British musician and comedian.
(On being prepped for a gig supported by the bank, UBS) She told me not to mention Nazi Gold, and of course if you tell a comedian not to do something, they'll immediately go and do it. So I went out on stage on a giant, neon Swastika, and sang "Gold, gold/always believe in your soul/you're indestructible-like the Third Reich!""
I would never condone the burning of a Dan Brown novel, much though I loathe and detest his work. Well, I say "work", you know, words, randomly arranged to form millions of dollars... I'm not bitter at all...
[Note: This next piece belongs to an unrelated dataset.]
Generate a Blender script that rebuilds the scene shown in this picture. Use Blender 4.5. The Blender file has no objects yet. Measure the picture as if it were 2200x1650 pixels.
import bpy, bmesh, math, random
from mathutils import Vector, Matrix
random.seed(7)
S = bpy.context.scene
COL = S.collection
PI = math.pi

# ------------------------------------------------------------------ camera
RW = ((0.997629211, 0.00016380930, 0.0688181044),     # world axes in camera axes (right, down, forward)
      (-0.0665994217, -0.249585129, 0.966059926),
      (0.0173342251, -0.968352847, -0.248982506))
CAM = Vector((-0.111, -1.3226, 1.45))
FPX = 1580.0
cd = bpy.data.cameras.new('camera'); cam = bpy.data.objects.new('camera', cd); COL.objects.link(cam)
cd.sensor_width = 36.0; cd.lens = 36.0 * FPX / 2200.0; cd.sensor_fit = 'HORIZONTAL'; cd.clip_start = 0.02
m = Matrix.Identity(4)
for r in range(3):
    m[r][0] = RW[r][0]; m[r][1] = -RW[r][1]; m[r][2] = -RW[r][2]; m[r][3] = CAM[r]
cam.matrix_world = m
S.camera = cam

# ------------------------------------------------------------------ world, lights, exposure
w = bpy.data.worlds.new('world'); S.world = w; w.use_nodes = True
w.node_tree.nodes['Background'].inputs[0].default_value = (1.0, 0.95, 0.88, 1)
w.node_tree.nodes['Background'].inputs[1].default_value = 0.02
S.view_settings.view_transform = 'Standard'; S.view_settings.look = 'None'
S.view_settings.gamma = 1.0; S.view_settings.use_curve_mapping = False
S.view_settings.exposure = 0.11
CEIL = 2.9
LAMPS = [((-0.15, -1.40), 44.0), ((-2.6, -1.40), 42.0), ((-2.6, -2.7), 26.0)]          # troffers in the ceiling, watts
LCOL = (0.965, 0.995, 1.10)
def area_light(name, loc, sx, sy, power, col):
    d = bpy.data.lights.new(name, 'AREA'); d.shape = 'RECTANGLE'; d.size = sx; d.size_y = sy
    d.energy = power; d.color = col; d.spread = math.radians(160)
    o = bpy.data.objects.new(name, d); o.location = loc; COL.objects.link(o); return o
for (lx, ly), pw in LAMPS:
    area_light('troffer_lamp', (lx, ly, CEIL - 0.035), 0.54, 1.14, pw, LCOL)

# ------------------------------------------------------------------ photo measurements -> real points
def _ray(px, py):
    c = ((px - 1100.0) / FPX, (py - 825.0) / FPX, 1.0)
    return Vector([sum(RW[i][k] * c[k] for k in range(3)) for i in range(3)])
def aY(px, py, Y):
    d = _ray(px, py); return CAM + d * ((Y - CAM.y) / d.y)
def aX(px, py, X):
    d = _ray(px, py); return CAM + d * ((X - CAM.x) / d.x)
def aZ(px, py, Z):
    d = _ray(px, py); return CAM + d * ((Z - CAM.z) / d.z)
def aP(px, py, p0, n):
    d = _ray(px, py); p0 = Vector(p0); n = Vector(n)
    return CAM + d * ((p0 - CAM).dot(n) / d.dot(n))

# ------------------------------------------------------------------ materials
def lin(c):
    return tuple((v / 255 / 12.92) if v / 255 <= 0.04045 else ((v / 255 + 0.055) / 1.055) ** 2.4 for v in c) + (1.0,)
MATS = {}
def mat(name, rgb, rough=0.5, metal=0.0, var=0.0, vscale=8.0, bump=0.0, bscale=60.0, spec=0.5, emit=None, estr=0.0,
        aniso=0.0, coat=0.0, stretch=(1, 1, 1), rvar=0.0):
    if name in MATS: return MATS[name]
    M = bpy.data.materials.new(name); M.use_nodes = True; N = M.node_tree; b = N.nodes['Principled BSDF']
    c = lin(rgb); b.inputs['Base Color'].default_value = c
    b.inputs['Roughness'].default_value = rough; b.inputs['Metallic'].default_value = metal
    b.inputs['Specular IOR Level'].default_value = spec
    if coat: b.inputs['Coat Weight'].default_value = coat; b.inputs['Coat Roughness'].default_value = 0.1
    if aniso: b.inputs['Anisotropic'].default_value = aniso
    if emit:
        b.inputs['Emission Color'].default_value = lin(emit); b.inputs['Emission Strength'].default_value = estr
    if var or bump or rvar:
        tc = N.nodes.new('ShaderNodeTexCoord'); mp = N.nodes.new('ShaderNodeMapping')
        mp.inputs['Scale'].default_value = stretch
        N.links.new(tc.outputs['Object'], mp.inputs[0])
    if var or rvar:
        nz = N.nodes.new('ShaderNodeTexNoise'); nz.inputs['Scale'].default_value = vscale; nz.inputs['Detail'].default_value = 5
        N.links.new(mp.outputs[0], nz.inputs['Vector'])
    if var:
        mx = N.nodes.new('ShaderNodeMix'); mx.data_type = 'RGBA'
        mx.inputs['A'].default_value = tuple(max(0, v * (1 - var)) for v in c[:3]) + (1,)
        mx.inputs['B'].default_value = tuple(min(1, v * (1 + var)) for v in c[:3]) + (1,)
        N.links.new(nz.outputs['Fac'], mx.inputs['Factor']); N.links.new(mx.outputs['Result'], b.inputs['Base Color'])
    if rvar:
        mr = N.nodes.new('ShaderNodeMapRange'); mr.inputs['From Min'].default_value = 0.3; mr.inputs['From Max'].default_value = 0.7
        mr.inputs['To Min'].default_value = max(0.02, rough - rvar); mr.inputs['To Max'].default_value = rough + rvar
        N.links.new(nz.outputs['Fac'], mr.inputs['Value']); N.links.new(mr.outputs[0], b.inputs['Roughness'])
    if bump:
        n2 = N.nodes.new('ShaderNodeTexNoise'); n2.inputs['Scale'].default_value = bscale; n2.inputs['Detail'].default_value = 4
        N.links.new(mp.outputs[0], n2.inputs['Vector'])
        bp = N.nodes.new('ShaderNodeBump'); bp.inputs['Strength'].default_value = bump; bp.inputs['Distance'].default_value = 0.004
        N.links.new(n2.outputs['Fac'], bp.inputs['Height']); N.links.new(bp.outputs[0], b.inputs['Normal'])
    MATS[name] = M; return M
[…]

The national [Welsh] dish, cheese on toast, that's fantastic. "That's no bother". "We're having a big ambassadorial reception." "All right, I'll get the grill on shall I? You want a bit of chutney on it?" "No, don't go mad Rhodri, it's only Fiji." I think though that it has actually hampered Wales's cultural diversity, because if you think of the other national dishes, like Ireland - Irish stew, bubbling away for hours on end, during which time poems are written, plays are written, fine linen is crafted, the whimsy is spun; Scotland, you have haggis, many many days it takes to pulverise the eyes, lips and all the toes, every [part] of the animal, the hooves, the shirt, the trousers, the abbatoir worker's laundry, everything goes in there, and it's bubbling away for days on end under the ground in the lung of a small burrowing animal, during which time electric light is invented, penicillin, a fine legal structure, those little things you lick, press down and they ping back up, 'Oh, I forgot about them, oh yeah'; England, roast beef, roasting away for days on end, during which time poor, defenceless countries around the world are brought under the relentless yoke of imperial oppression; Wales, cheese on toast, "Right...oh, it's ready. Shit."